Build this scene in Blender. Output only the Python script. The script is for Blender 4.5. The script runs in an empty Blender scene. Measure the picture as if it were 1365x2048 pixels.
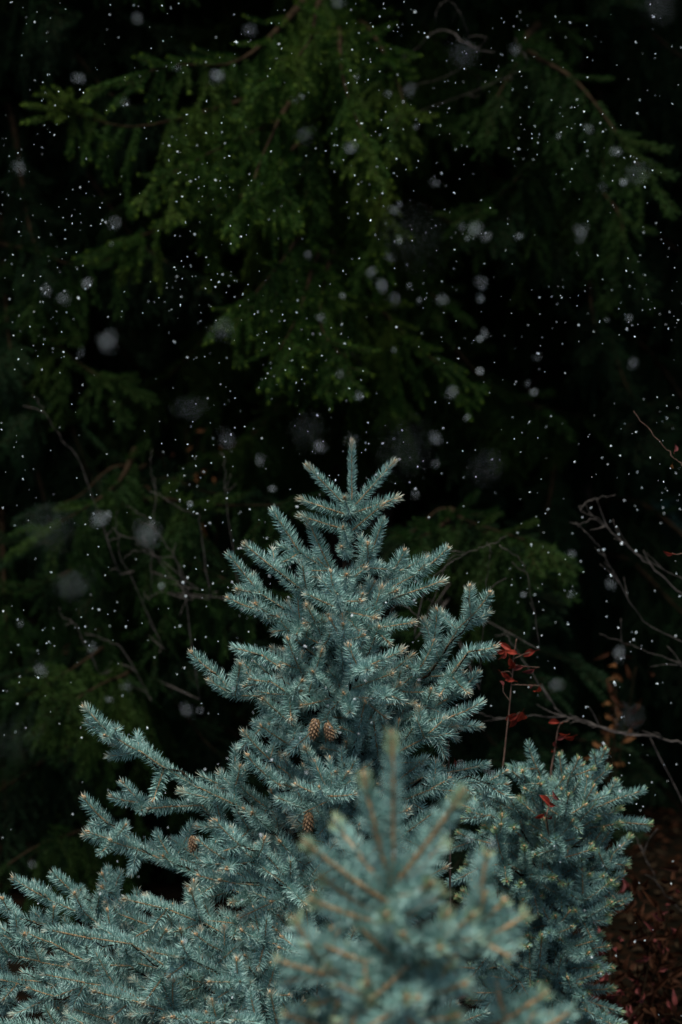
import bpy, math, random
import numpy as np
from mathutils import Vector, Matrix, noise

random.seed(7)
R = random.Random(11)
sc = bpy.context.scene
COL = sc.collection

# ------------------------------------------------------------------ camera
CAM_Z, PITCH, LENS = 2.3, 5.0, 100.0
FPX = 1365 * LENS / 24.0
cam_d = bpy.data.cameras.new("camera")
cam = bpy.data.objects.new("camera", cam_d)
COL.objects.link(cam)
cam.location = (0, 0, CAM_Z)
cam.rotation_euler = (math.radians(90 - PITCH), 0, 0)
cam_d.sensor_fit = 'HORIZONTAL'
cam_d.sensor_width = 24.0
cam_d.lens = LENS
cam_d.clip_start = 0.1
cam_d.clip_end = 500
cam_d.dof.use_dof = True
cam_d.dof.focus_distance = 6.95
cam_d.dof.aperture_fstop = 2.8
sc.camera = cam

# ------------------------------------------------------------------ light
SUN_EL, SUN_AZ = 77.0, 200.0       # azimuth clockwise from +Y (sun behind the camera, right of it)
world = bpy.data.worlds.new("World")
sc.world = world
world.use_nodes = True
wn = world.node_tree
wn.nodes.clear()
sky = wn.nodes.new('ShaderNodeTexSky')
sky.sky_type = 'NISHITA'
sky.sun_disc = False
sky.sun_elevation = math.radians(SUN_EL)
sky.sun_rotation = math.radians(SUN_AZ)
sky.air_density = 1.0
sky.dust_density = 2.5
bg = wn.nodes.new('ShaderNodeBackground')
bg.inputs['Strength'].default_value = 0.052
wo = wn.nodes.new('ShaderNodeOutputWorld')
wn.links.new(sky.outputs[0], bg.inputs[0])
wn.links.new(bg.outputs[0], wo.inputs[0])
sun_d = bpy.data.lights.new("sun", 'SUN')
sun_d.energy = 1.9
sun_d.angle = math.radians(40)
sun_d.color = (1.0, 0.96, 0.9)
sun = bpy.data.objects.new("sun", sun_d)
COL.objects.link(sun)
az, el = math.radians(SUN_AZ), math.radians(SUN_EL)
sdir = Vector((math.sin(az) * math.cos(el), math.cos(az) * math.cos(el), math.sin(el)))
sun.rotation_euler = sdir.to_track_quat('Z', 'Y').to_euler()
sun.location = (0, -5, 12)
sc.view_settings.view_transform = 'Standard'
sc.view_settings.look = 'None'
sc.view_settings.gamma = 1.0
sc.view_settings.exposure = 1.35
sc.cycles.max_bounces = 5
sc.cycles.diffuse_bounces = 2
sc.cycles.use_adaptive_sampling = False
sc.cycles.use_denoising = True

# ------------------------------------------------------------------ helpers
cp, sp = math.cos(math.radians(PITCH)), math.sin(math.radians(PITCH))
def W(px, py, Y):
    """real place of what the photograph shows at (px, py), at Y metres from the camera"""
    x = (px - 682.5) / FPX
    y = -(py - 1024) / FPX
    d = Vector((x, cp + y * sp, -sp + y * cp))
    return Vector((0, 0, CAM_Z)) + d * (Y / d.y)

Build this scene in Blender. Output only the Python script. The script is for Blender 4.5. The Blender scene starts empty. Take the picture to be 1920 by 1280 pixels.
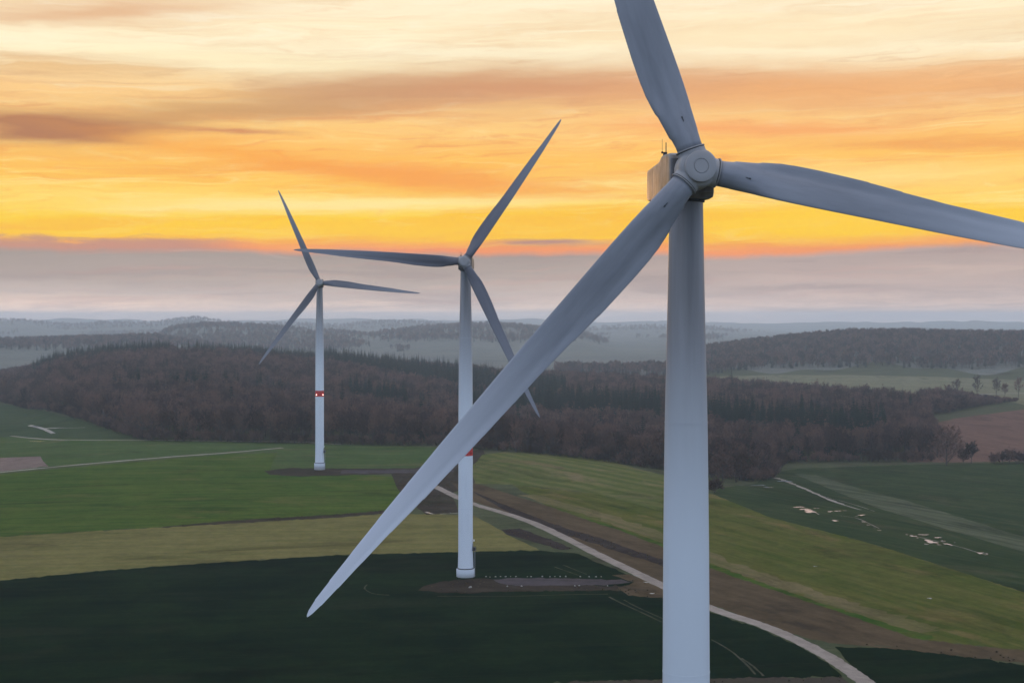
import bpy, bmesh, math, random
import numpy as np
from mathutils import Vector, Matrix
from mathutils.geometry import delaunay_2d_cdt

random.seed(7)
rng = np.random.default_rng(7)
sc = bpy.context.scene
COL = sc.collection
R = math.radians

# ------------------------------------------------------------------ camera
F_PX, CX, HY, CAM_Z = 2667.0, 960.0, 595.0, 82.0       # focal length, centre column and horizon row of the 1920 px photograph
cam_d = bpy.data.cameras.new('camera')
cam_d.sensor_width = 36.0
cam_d.lens = F_PX / 1920 * 36.0
cam_d.shift_y = -(640 - HY) / 1920
cam_d.clip_start = 1.0
cam_d.clip_end = 60000
cam = bpy.data.objects.new('camera', cam_d)
COL.objects.link(cam)
cam.location = (0, 0, CAM_Z)
cam.rotation_euler = (R(90), 0, 0)
sc.camera = cam

def srgb(r, g, b):
    f = lambda c: c / 12.92 if c <= .04045 else ((c + .055) / 1.055) ** 2.4
    return (f(r / 255), f(g / 255), f(b / 255), 1.0)

def lin(r, g, b):
    return (r, g, b, 1.0)

def az_of(px):
    return math.degrees(math.atan((px - CX) / F_PX))

def el_of(px, py):
    return math.degrees(math.atan((HY - py) / F_PX * math.cos(R(az_of(px)))))

# ------------------------------------------------------------------ node helper
class Nodes:
    def __init__(s, tree):
        s.t = tree
        s.n = tree.nodes
    def put(s, sock, v):
        if isinstance(v, bpy.types.NodeSocket):
            s.t.links.new(v, sock)
        else:
            sock.default_value = v
    def m(s, op, a, b=None, c=None, clamp=False):
        n = s.n.new('ShaderNodeMath'); n.operation = op; n.use_clamp = clamp
        for i, v in enumerate((a, b, c)):
            if v is not None:
                s.put(n.inputs[i], v)
        return n.outputs[0]
    def add(s, a, b): return s.m('ADD', a, b)
    def sub(s, a, b): return s.m('SUBTRACT', a, b)
    def mul(s, a, b, clamp=False): return s.m('MULTIPLY', a, b, clamp=clamp)
    def vec(s, x, y, z=0.0):
        n = s.n.new('ShaderNodeCombineXYZ')
        for i, v in enumerate((x, y, z)): s.put(n.inputs[i], v)
        return n.outputs[0]
    def sep(s, v):
        n = s.n.new('ShaderNodeSeparateXYZ'); s.put(n.inputs[0], v)
        return n.outputs
    def noise(s, v, scale=1.0, detail=3.0, rough=.5, dist=0.0):
        n = s.n.new('ShaderNodeTexNoise')
        s.put(n.inputs['Vector'], v)
        n.inputs['Scale'].default_value = scale; n.inputs['Detail'].default_value = detail
        n.inputs['Roughness'].default_value = rough; n.inputs['Distortion'].default_value = dist
        return n.outputs['Fac']
    def smooth(s, v, lo, hi, tolo=0.0, tohi=1.0):
        n = s.n.new('ShaderNodeMapRange'); n.interpolation_type = 'SMOOTHSTEP'
        s.put(n.inputs[0], v)
        for i, q in enumerate((lo, hi, tolo, tohi)): s.put(n.inputs[1 + i], q)
        return n.outputs[0]
    def mix(s, f, a, b, mode='MIX'):
        n = s.n.new('ShaderNodeMix'); n.data_type = 'RGBA'; n.blend_type = mode
        s.put(n.inputs[0], f); s.put(n.inputs[6], a); s.put(n.inputs[7], b)
        return n.outputs[2]
    def ramp(s, f, stops, interp='LINEAR'):
        n = s.n.new('ShaderNodeValToRGB'); n.color_ramp.interpolation = interp
        e = n.color_ramp.elements
        while len(e) < len(stops): e.new(.5)
        for el, (p, c) in zip(e, stops):
            el.position = p; el.color = c
        s.put(n.inputs[0], f)
        return n.outputs[0]
    def scale_rgb(s, c, k):
        return s.mix(1.0, c, s.vec(k, k, k), 'MULTIPLY')

# ------------------------------------------------------------------ sky and sun
SUN_AZ, SUN_EL = -6.0, 3.0       # degrees right of straight ahead, and above the horizon
w = bpy.data.worlds.new('World'); sc.world = w; w.use_nodes = True
wt = w.node_tree; wt.nodes.clear(); g = Nodes(wt)
out = wt.nodes.new('ShaderNodeOutputWorld'); bg = wt.nodes.new('ShaderNodeBackground')
wt.links.new(bg.outputs[0], out.inputs[0])
tc = wt.nodes.new('ShaderNodeTexCoord')
sx, sy, sz = g.sep(tc.outputs['Generated'])
A0 = g.mul(g.m('ARCTAN2', sx, sy), 57.29578)
E0 = g.mul(g.m('ARCSINE', sz), 57.29578)
wob = g.noise(g.vec(g.mul(A0, .11), g.mul(E0, .9), 3.3), 1, 4, .55)
wob2 = g.noise(g.vec(g.mul(A0, .55), g.mul(E0, 3.0), 8.1), 1, 3, .5)
E = g.add(E0, g.add(g.mul(g.sub(wob, .5), .95), g.mul(g.sub(wob2, .5), .28)))
A = g.add(A0, g.mul(g.sub(g.noise(g.vec(g.mul(A0, .2), g.mul(E0, 1.6), 5.0), 1, 3), .5), 5.0))
EMAX = 15.0
def est(e, c): return (max(0, min(1, e / EMAX)), c)
glow = g.ramp(g.m('DIVIDE', E, EMAX, clamp=True), [
    est(2.4, srgb(252, 165, 105)), est(2.75, srgb(254, 178, 84)), est(3.1, srgb(255, 204, 40)), est(4.0, srgb(255, 212, 58)),
    est(4.6, srgb(255, 218, 115)), est(5.3, srgb(255, 205, 98)), est(6.1, srgb(254, 196, 98)), est(7.0, srgb(253, 198, 118)),
    est(7.8, srgb(253, 208, 140)), est(8.8, srgb(252, 208, 150)), est(9.6, srgb(254, 232, 196)), est(10.4, srgb(255, 245, 224)),
    est(11.5, srgb(254, 238, 212)), est(12.6, srgb(254, 240, 220)), est(15, srgb(225, 222, 224))])
dark = g.ramp(g.m('DIVIDE', E, EMAX, clamp=True), [
    est(2.5, srgb(240, 140, 90)), est(4, srgb(251, 184, 58)), est(6, srgb(242, 150, 82)), est(8, srgb(232, 158, 110)),
    est(9.3, srgb(206, 164, 134)), est(11, srgb(236, 200, 164)), est(13, srgb(238, 212, 186))])
light = g.ramp(g.m('DIVIDE', E, EMAX, clamp=True), [
    est(3, srgb(255, 214, 110)), est(4.5, srgb(255, 236, 170)), est(7, srgb(255, 220, 150)), est(10, srgb(255, 246, 228)), est(13, srgb(255, 248, 238))])
# long streaks, nearly level, rising a little to the right
slope = g.sub(E, g.mul(A, .035))
n1 = g.noise(g.vec(g.mul(A, .055), g.mul(slope, .85), 1.7), 1, 5, .58, .4)
n2 = g.noise(g.vec(g.mul(A, .075), g.mul(slope, 1.9), 9.2), 1, 5, .6, .3)
n3 = g.noise(g.vec(g.mul(A, .16), g.mul(slope, 5.5), 4.4), 1, 5, .62, .2)
c = g.mix(g.mul(g.smooth(n1, .47, .68), .62), glow, dark)
c = g.mix(g.mul(g.smooth(n2, .54, .72), .8), c, light)
c = g.mix(g.mul(g.smooth(n3, .50, .74), .26), c, dark)
c = g.mix(g.mul(g.smooth(n3, .47, .28), .34), c, light)
n5 = g.noise(g.vec(g.mul(A, .30), g.add(g.mul(slope, 2.6), g.mul(n1, 2.0)), 22.0), 1, 6, .62, .8)
c = g.mix(g.mul(g.smooth(n5, .52, .72), .50), c, dark)
c = g.mix(g.mul(g.smooth(n5, .46, .28), .50), c, light)
def band(px, py, hw, hh, col, k=1.0, tilt=0.0, c_in=None, brk=None):
    """a cloud at the direction of photo point px,py; half width and height given in photo pixels (0.0215 degrees each)"""
    d = .02148
    u = g.m('DIVIDE', g.sub(A, az_of(px)), hw * d)
    v = g.m('DIVIDE', g.sub(g.sub(E, el_of(px, py)), g.mul(g.sub(A, az_of(px)), tilt)), hh * d)
    q = g.m('EXPONENT', g.mul(g.add(g.m('POWER', g.m('ABSOLUTE', u), 2.6), g.mul(v, v)), -1.0))
    f = g.mul(q, k, clamp=True)
    if brk is not None:
        f = g.mul(f, g.smooth(brk, .34, .58))
    return g.mix(f, c_in, col)
c = band(470, 118, 420, 26, srgb(255, 242, 212), .8, -.06, c)
c = band(1450, 70, 420, 34, srgb(255, 238, 210), .75, .0, c)
c = band(170, 25, 260, 17, srgb(222, 172, 138), .75, .09, c)
c = band(140, 132, 230, 16, srgb(240, 196, 140), .55, .0, c)
c = band(430, 205, 300, 30, srgb(206, 160, 112), .8, .10, c)
c = band(800, 168, 330, 34, srgb(196, 152, 122), .85, .05, c)
c = band(1200, 165, 520, 36, srgb(214, 152, 118), .8, .01, c)
c = band(1650, 165, 420, 34, srgb(238, 174, 122), .75, .02, c)
c = band(105, 238, 150, 21, srgb(150, 98, 92), 1.3, .0, c)
c = band(60, 232, 240, 34, srgb(206, 150, 104), .5, .0, c)
c = band(410, 250, 110, 5, srgb(206, 138, 104), .8, -.02, c)
c = band(560, 305, 330, 17, srgb(250, 170, 78), .75, -.12, c)
c = band(800, 330, 300, 20, srgb(247, 160, 84), .8, -.08, c)
c = band(1400, 240, 260, 15, srgb(245, 158, 104), .7, -.03, c)
c = band(1800, 268, 230, 9, srgb(240, 164, 96), .75, -.02, c)
c = band(1560, 330, 420, 22, srgb(255, 226, 150), .7, .0, c)
c = band(640, 385, 420, 14, srgb(255, 234, 170), .8, .03, c)
c = band(700, 430, 700, 14, srgb(255, 204, 58), .75, .0, c)
c = band(1700, 405, 420, 20, srgb(255, 204, 60), .6, .0, c)
c = g.mix(1.0, c, (1.06, 1.04, .90, 1), 'MULTIPLY')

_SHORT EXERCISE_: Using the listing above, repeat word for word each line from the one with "by 1280 pixels." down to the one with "R = math.radians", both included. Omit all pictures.

_EXERCISE RESULT_:
Build this scene in Blender. Output only the Python script. The script is for Blender 4.5. The Blender scene starts empty. Take the picture to be 1920 by 1280 pixels.
import bpy, bmesh, math, random
import numpy as np
from mathutils import Vector, Matrix
from mathutils.geometry import delaunay_2d_cdt

random.seed(7)
rng = np.random.default_rng(7)
sc = bpy.context.scene
COL = sc.collection
R = math.radians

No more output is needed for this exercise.